Mineral County Commissioner Scott Lamb said fears about the wetlands are overblown. He’s reserving judgment on the Village until he sees permit applications but noted that the municipality is rewriting its zoning laws for planned-unit developments in preparation for the Village. The effort should allow the Village to move forward in a reasonable way that conserves wetlands, he said.

"Honestly, I wish they would just turn it over to us and let us do what we do in our county to make sure things are on the up and up and there’s protection of the environment and all that," Lamb said. "The mantra of people opposing this project seems to be elimination, and I think that mitigation would be a much better mantra."

While Mineral County — population 766 in 2017 — has permitting authority over the Village and would receive taxes from it, fears about the development loom large in neighboring Archuleta County. The development sits just across the county line, and Archuleta’s Pagosa Springs is the closest town.

Former Archuleta County Commissioner Michael Whiting worries that the 13,000-person municipality would have to beef up infrastructure like roads and emergency services to care for the Village’s 10,000 residents — without any increased tax revenue to support the changes.

Public safety concerns are significant, with tourists frequently suffering from altitude sickness. The mountains average 480 inches of snow annually, and the one highway up to the Village is so full of hairpin turns, it was dubbed "37 miles o’ hell" in a song by C.W. McCall. The highway is often shut down during or after large storms due to avalanche risk.

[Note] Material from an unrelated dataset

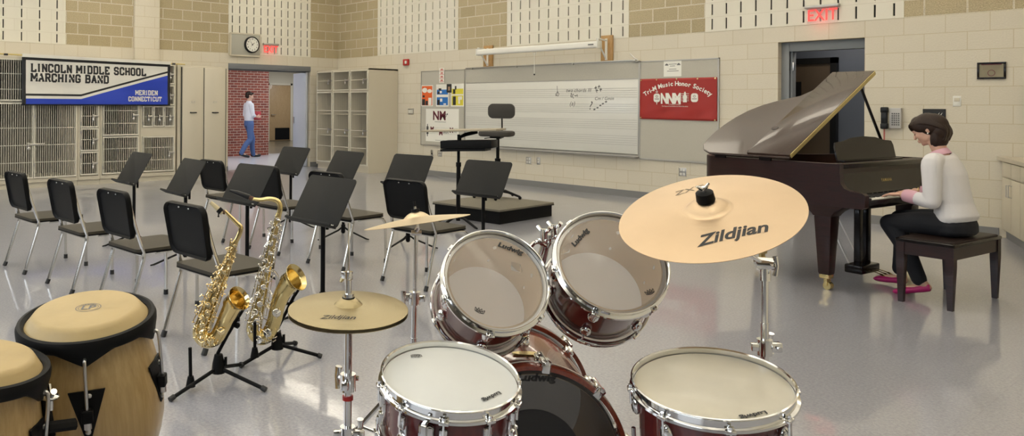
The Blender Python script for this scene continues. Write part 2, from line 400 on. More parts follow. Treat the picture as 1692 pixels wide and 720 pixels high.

Whiting said he thinks more people, including environmentalists, would favor the development — and the economic benefits it could bring — if it were smaller or more compact: "Scale matters," he said.

"If I’m a Westerner, I have to respect their property rights — I have to — and I would defend their rights to build something reasonable," he said. "But there’s a saying that your right to swing your arms stops at the tip of my nose. Well, they can build on their property, but insofar as it impacts our community, we have a stake."